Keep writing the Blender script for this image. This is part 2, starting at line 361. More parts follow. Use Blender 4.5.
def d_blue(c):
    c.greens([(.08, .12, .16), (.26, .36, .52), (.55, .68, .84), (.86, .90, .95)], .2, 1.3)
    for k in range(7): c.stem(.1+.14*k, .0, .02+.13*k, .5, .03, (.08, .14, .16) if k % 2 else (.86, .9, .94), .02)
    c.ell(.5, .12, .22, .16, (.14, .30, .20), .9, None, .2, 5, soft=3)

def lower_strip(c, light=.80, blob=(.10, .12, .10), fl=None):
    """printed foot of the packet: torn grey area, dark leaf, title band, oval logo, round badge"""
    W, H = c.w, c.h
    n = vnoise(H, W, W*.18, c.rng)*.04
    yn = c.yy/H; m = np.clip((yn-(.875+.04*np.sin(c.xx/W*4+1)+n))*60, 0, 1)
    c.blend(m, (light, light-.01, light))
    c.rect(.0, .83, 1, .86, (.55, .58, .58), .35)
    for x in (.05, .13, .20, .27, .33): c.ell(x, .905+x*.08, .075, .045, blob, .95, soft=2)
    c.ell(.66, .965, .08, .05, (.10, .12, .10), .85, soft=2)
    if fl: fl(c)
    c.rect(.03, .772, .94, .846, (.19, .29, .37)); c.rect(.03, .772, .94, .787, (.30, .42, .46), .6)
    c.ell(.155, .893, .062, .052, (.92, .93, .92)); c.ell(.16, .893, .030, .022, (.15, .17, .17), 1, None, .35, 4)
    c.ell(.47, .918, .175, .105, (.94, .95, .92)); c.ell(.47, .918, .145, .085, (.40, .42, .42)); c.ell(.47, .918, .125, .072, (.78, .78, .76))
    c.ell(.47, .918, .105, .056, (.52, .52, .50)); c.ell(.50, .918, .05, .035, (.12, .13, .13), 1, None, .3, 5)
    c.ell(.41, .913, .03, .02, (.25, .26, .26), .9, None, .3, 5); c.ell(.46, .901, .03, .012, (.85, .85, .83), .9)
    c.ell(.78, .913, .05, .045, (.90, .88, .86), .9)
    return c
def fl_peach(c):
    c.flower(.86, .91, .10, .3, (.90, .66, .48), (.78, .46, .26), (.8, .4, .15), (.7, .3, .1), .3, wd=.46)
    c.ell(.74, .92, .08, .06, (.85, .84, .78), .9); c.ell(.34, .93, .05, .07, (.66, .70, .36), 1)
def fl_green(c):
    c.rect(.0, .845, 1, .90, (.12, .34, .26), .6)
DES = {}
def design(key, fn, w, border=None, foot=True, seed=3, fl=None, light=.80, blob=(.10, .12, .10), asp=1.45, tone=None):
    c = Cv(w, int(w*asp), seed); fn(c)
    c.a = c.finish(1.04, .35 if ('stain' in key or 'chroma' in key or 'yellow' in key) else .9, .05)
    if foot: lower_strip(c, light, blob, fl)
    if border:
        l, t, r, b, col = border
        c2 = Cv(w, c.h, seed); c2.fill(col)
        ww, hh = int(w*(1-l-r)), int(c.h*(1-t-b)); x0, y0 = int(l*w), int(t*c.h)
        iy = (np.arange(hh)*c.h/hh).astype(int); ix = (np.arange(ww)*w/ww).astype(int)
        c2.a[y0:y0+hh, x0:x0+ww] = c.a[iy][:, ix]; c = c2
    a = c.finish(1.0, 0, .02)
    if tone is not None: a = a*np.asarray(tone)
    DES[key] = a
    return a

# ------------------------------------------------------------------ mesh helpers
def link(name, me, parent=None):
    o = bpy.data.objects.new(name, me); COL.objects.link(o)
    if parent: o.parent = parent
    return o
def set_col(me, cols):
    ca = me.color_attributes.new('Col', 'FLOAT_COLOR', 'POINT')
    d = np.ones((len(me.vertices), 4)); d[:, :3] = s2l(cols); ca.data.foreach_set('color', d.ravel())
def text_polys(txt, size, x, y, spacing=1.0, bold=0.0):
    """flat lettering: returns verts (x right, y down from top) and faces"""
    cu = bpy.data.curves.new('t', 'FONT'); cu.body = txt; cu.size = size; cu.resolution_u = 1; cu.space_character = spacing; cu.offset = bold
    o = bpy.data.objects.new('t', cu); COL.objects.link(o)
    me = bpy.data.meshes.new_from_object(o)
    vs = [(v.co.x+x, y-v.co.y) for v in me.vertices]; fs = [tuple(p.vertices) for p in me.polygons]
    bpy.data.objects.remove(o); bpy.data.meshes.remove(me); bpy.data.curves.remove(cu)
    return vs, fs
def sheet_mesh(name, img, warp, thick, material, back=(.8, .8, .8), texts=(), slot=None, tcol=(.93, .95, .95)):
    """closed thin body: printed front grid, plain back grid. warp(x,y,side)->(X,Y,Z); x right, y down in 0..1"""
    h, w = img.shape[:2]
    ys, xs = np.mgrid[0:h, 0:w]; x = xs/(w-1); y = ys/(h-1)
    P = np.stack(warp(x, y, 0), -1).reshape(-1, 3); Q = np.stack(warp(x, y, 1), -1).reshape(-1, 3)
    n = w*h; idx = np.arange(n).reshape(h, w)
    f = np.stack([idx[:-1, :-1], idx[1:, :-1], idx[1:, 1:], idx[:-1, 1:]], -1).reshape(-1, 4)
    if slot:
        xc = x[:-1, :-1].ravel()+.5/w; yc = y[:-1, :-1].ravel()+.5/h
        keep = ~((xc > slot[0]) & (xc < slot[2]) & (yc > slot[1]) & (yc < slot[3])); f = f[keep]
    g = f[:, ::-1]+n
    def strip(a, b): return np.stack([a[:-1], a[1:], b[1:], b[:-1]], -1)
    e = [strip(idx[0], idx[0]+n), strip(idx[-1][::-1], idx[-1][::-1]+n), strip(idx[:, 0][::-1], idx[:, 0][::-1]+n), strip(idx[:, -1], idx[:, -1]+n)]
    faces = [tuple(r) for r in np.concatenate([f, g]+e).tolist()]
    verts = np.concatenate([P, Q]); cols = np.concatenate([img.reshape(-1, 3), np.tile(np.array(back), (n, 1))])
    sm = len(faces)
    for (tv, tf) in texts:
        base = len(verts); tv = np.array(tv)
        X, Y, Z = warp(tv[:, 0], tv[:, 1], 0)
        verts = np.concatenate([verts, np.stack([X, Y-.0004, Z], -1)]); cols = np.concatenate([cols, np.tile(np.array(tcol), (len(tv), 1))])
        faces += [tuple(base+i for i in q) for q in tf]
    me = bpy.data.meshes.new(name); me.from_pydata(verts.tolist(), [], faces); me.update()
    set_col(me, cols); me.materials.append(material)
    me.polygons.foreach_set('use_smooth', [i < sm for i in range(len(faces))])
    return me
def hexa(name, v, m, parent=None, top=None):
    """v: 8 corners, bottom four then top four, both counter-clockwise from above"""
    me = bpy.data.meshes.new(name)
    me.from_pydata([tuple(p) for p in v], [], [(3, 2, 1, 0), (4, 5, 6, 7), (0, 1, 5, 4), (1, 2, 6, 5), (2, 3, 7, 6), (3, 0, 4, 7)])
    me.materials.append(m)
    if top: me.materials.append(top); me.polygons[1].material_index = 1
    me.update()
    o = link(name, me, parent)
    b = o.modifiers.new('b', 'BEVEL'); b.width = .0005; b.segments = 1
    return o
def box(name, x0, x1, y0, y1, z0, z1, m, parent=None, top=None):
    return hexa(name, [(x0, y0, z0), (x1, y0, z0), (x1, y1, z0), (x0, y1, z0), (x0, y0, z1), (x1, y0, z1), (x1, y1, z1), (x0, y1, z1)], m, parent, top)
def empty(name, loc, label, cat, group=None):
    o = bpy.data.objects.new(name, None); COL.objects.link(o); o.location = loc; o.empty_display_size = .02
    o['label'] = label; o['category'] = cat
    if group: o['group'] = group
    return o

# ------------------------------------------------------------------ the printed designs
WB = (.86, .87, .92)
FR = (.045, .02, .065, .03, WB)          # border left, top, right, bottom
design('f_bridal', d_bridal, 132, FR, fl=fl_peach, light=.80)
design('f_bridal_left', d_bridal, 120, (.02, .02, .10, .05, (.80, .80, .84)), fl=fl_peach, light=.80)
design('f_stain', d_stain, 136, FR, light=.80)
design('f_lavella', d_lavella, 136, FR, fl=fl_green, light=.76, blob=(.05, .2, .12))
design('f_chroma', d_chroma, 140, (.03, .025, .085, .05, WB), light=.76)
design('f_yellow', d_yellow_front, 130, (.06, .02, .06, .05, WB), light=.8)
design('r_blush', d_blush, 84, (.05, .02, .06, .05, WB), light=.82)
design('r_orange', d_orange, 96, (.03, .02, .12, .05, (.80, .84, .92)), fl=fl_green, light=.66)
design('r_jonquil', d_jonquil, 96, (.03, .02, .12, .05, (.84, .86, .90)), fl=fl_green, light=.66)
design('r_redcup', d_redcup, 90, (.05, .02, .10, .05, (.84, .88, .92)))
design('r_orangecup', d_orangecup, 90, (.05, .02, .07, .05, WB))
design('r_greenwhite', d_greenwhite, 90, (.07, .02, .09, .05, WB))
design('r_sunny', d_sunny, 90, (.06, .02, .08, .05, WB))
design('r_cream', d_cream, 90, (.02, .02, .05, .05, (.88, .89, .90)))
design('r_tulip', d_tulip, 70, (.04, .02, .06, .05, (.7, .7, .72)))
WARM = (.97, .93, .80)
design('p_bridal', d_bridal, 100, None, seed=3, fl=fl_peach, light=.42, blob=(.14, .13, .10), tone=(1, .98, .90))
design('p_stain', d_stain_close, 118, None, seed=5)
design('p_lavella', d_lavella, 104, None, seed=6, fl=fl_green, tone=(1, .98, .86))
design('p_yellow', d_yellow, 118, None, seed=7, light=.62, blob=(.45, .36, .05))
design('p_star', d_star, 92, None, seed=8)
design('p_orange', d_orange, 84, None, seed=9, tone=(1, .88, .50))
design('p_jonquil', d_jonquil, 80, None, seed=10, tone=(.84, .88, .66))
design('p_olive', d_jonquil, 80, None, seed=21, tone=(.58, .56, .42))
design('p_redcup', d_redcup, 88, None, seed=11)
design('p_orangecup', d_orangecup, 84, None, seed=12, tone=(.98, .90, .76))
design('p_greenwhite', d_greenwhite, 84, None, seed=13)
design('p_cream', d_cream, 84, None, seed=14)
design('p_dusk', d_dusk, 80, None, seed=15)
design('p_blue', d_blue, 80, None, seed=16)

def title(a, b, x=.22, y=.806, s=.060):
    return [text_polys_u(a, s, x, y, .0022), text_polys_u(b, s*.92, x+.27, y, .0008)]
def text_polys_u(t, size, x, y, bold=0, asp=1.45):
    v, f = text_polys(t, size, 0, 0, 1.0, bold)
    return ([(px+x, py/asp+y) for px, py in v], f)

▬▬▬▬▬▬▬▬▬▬

AIM OF THE TASK: Look at the material above and copy, word for word, its lines from the first through the one containing "None, .2, 5, soft=3)".

RESPONSE TO THE TASK:
Keep writing the Blender script for this image. This is part 2, starting at line 361. More parts follow. Use Blender 4.5.
def d_blue(c):
    c.greens([(.08, .12, .16), (.26, .36, .52), (.55, .68, .84), (.86, .90, .95)], .2, 1.3)
    for k in range(7): c.stem(.1+.14*k, .0, .02+.13*k, .5, .03, (.08, .14, .16) if k % 2 else (.86, .9, .94), .02)
    c.ell(.5, .12, .22, .16, (.14, .30, .20), .9, None, .2, 5, soft=3)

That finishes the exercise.